| GIVEN REQUEST |
Return the data exactly, with all pictures removed.

| SOURCE EXCERPT |
__________________________________________________

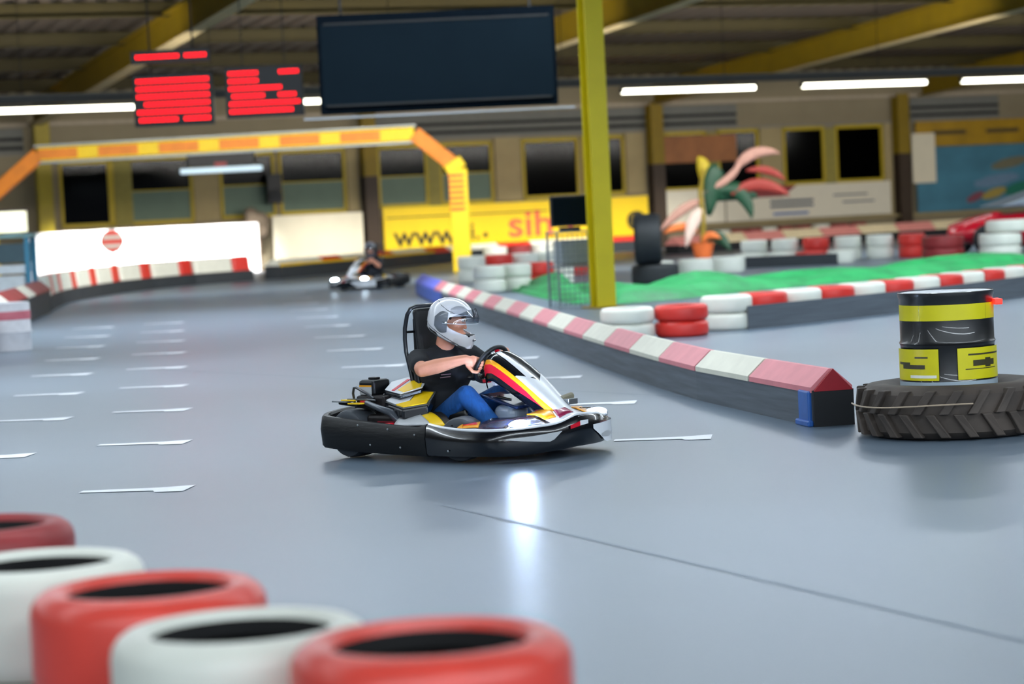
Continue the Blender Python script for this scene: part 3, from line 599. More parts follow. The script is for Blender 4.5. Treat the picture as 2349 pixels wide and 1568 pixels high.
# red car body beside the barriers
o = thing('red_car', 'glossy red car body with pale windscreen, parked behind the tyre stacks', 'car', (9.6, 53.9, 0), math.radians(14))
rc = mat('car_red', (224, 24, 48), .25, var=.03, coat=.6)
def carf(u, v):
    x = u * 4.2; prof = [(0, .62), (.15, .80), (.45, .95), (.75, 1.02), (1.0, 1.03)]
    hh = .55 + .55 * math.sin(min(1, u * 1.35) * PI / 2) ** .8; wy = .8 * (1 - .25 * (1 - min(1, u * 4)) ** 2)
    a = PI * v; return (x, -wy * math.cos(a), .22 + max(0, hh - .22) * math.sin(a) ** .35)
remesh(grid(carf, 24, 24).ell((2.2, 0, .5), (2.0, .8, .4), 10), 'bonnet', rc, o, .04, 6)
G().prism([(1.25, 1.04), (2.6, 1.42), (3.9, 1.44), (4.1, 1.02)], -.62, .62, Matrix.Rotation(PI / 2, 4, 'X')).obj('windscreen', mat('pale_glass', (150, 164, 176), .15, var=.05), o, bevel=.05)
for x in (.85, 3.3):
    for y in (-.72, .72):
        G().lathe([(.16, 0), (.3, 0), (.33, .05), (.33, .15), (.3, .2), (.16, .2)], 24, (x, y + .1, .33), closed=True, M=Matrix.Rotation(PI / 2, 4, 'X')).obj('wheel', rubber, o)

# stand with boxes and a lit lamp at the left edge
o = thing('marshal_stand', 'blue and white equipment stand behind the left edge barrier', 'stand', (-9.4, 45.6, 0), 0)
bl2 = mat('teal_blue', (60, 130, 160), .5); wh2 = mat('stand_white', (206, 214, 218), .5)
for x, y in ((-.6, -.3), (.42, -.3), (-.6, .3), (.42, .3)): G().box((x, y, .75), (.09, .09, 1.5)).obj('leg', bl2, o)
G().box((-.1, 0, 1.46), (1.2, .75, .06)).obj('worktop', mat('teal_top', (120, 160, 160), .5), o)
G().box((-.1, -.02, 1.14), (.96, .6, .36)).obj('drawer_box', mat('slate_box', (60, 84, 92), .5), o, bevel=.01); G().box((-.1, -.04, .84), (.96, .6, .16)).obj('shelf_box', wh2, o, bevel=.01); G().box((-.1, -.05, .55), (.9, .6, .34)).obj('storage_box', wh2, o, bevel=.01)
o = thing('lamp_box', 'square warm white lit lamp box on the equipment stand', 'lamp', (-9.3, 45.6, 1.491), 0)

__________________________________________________

| RESULT FOR THIS EXERCISE |
Continue the Blender Python script for this scene: part 3, from line 599. More parts follow. The script is for Blender 4.5. Treat the picture as 2349 pixels wide and 1568 pixels high.
# red car body beside the barriers
o = thing('red_car', 'glossy red car body with pale windscreen, parked behind the tyre stacks', 'car', (9.6, 53.9, 0), math.radians(14))
rc = mat('car_red', (224, 24, 48), .25, var=.03, coat=.6)
def carf(u, v):
    x = u * 4.2; prof = [(0, .62), (.15, .80), (.45, .95), (.75, 1.02), (1.0, 1.03)]
    hh = .55 + .55 * math.sin(min(1, u * 1.35) * PI / 2) ** .8; wy = .8 * (1 - .25 * (1 - min(1, u * 4)) ** 2)
    a = PI * v; return (x, -wy * math.cos(a), .22 + max(0, hh - .22) * math.sin(a) ** .35)
remesh(grid(carf, 24, 24).ell((2.2, 0, .5), (2.0, .8, .4), 10), 'bonnet', rc, o, .04, 6)
G().prism([(1.25, 1.04), (2.6, 1.42), (3.9, 1.44), (4.1, 1.02)], -.62, .62, Matrix.Rotation(PI / 2, 4, 'X')).obj('windscreen', mat('pale_glass', (150, 164, 176), .15, var=.05), o, bevel=.05)
for x in (.85, 3.3):
    for y in (-.72, .72):
        G().lathe([(.16, 0), (.3, 0), (.33, .05), (.33, .15), (.3, .2), (.16, .2)], 24, (x, y + .1, .33), closed=True, M=Matrix.Rotation(PI / 2, 4, 'X')).obj('wheel', rubber, o)

# stand with boxes and a lit lamp at the left edge
o = thing('marshal_stand', 'blue and white equipment stand behind the left edge barrier', 'stand', (-9.4, 45.6, 0), 0)
bl2 = mat('teal_blue', (60, 130, 160), .5); wh2 = mat('stand_white', (206, 214, 218), .5)
for x, y in ((-.6, -.3), (.42, -.3), (-.6, .3), (.42, .3)): G().box((x, y, .75), (.09, .09, 1.5)).obj('leg', bl2, o)
G().box((-.1, 0, 1.46), (1.2, .75, .06)).obj('worktop', mat('teal_top', (120, 160, 160), .5), o)
G().box((-.1, -.02, 1.14), (.96, .6, .36)).obj('drawer_box', mat('slate_box', (60, 84, 92), .5), o, bevel=.01); G().box((-.1, -.04, .84), (.96, .6, .16)).obj('shelf_box', wh2, o, bevel=.01); G().box((-.1, -.05, .55), (.9, .6, .34)).obj('storage_box', wh2, o, bevel=.01)
o = thing('lamp_box', 'square warm white lit lamp box on the equipment stand', 'lamp', (-9.3, 45.6, 1.491), 0)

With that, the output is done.